**DIRECTIONS**
Quote the lines that run from the line containing "obj('chamber', bm, 'chamber_steel', ST, 'dark" down to the line containing "obj('door_plate', bm, 'dark_steel', ST)". Include both of those lines, reproduce each exactly, and omit everything else.
----------------
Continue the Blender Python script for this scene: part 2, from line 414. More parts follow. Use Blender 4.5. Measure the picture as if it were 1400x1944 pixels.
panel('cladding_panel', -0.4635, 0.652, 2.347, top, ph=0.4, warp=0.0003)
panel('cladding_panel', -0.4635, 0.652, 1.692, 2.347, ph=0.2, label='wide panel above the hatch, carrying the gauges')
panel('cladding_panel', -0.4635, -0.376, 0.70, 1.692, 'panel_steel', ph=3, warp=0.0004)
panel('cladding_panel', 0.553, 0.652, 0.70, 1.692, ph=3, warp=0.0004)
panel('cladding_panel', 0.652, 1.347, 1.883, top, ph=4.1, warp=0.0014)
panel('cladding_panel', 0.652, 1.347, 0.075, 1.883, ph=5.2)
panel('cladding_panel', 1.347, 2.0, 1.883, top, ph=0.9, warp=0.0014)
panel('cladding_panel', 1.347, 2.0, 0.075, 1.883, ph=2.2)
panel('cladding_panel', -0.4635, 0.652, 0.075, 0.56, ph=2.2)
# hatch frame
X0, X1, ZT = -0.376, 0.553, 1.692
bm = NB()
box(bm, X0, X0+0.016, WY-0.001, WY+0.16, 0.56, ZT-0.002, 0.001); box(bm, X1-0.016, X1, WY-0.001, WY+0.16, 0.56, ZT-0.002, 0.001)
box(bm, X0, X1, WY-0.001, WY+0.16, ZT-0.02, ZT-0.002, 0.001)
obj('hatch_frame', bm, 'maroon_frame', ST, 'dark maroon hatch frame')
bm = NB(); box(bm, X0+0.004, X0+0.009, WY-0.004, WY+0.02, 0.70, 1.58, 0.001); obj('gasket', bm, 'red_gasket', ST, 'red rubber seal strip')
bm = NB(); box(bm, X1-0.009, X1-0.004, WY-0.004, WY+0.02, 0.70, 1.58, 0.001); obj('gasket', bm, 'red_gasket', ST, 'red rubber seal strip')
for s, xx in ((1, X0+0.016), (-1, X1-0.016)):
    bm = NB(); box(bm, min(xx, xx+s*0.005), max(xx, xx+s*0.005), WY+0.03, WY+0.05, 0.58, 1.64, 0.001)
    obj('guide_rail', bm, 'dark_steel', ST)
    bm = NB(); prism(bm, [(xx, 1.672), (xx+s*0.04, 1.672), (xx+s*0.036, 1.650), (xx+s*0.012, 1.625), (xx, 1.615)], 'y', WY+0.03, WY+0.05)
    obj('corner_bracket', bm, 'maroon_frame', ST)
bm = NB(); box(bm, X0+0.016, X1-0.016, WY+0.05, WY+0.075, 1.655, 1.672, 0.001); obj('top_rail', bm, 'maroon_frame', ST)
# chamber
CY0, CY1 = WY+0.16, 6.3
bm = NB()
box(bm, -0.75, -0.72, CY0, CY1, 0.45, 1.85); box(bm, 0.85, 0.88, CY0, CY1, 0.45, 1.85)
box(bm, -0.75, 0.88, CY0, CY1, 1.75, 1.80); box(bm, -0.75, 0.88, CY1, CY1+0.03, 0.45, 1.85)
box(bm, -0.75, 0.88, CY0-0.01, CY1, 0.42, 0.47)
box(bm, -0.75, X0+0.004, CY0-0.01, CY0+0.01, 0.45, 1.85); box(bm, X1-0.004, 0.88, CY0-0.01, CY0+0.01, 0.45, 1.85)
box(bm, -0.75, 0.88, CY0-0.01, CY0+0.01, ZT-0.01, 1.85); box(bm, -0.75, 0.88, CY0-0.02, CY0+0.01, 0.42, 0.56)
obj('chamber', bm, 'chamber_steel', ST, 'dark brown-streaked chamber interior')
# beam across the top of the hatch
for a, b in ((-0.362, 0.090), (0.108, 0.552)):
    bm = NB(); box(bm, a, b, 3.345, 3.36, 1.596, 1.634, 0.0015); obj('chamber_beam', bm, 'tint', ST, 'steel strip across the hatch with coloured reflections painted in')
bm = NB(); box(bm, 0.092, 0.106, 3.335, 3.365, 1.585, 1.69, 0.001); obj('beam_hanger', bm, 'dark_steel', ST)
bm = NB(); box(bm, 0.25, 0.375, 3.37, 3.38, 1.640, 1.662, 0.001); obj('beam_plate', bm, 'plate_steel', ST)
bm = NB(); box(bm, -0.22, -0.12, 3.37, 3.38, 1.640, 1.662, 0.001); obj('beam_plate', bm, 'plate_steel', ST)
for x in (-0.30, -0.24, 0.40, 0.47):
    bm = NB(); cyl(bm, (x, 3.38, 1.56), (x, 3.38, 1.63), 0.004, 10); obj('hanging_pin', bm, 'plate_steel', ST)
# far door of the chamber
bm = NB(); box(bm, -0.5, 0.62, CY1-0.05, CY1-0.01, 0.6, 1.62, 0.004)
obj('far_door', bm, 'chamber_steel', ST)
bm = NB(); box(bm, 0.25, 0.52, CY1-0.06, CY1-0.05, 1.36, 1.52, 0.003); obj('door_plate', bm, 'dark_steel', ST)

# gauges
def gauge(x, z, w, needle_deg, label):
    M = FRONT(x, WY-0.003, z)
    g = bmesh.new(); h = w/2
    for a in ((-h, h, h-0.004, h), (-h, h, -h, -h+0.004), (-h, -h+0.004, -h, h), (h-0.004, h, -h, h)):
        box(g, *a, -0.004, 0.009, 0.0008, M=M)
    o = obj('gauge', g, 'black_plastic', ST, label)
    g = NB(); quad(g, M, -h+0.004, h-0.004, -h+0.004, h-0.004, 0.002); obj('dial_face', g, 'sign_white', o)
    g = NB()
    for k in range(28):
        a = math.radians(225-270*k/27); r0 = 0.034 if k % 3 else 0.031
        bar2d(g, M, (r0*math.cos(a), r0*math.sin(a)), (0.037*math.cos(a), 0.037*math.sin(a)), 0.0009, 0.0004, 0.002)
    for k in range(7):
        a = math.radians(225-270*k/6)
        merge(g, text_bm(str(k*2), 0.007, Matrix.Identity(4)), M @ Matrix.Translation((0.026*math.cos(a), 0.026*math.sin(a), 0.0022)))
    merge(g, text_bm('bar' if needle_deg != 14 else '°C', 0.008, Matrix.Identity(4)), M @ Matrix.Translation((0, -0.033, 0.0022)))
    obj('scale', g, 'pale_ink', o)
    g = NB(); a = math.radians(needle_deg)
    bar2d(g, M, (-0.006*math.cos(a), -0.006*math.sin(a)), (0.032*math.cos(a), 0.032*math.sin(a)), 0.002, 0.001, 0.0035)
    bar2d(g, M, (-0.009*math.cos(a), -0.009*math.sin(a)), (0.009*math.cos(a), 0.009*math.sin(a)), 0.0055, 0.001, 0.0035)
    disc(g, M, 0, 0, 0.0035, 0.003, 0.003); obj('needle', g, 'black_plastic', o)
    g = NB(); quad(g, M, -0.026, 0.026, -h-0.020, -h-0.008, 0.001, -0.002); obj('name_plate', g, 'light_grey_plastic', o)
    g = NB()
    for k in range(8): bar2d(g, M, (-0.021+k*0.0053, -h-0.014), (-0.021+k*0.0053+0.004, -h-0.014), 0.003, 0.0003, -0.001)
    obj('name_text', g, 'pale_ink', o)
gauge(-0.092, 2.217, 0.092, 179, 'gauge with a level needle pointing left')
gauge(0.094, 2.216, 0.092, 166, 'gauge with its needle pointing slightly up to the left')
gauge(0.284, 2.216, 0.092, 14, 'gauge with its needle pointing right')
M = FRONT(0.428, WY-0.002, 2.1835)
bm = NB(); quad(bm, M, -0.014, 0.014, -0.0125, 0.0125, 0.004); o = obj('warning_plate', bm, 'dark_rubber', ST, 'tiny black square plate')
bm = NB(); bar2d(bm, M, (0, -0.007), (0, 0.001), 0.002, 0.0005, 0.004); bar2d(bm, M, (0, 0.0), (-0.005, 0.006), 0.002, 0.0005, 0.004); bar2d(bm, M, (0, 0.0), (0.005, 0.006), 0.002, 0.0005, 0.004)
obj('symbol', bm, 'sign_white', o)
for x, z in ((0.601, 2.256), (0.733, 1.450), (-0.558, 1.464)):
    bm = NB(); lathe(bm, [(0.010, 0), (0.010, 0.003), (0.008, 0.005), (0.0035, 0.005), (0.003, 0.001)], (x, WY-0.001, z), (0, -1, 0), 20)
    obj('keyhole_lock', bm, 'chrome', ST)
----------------
**RESULT FOR THIS EXERCISE**
obj('chamber', bm, 'chamber_steel', ST, 'dark brown-streaked chamber interior')
# beam across the top of the hatch
for a, b in ((-0.362, 0.090), (0.108, 0.552)):
    bm = NB(); box(bm, a, b, 3.345, 3.36, 1.596, 1.634, 0.0015); obj('chamber_beam', bm, 'tint', ST, 'steel strip across the hatch with coloured reflections painted in')
bm = NB(); box(bm, 0.092, 0.106, 3.335, 3.365, 1.585, 1.69, 0.001); obj('beam_hanger', bm, 'dark_steel', ST)
bm = NB(); box(bm, 0.25, 0.375, 3.37, 3.38, 1.640, 1.662, 0.001); obj('beam_plate', bm, 'plate_steel', ST)
bm = NB(); box(bm, -0.22, -0.12, 3.37, 3.38, 1.640, 1.662, 0.001); obj('beam_plate', bm, 'plate_steel', ST)
for x in (-0.30, -0.24, 0.40, 0.47):
    bm = NB(); cyl(bm, (x, 3.38, 1.56), (x, 3.38, 1.63), 0.004, 10); obj('hanging_pin', bm, 'plate_steel', ST)
# far door of the chamber
bm = NB(); box(bm, -0.5, 0.62, CY1-0.05, CY1-0.01, 0.6, 1.62, 0.004)
obj('far_door', bm, 'chamber_steel', ST)
bm = NB(); box(bm, 0.25, 0.52, CY1-0.06, CY1-0.05, 1.36, 1.52, 0.003); obj('door_plate', bm, 'dark_steel', ST)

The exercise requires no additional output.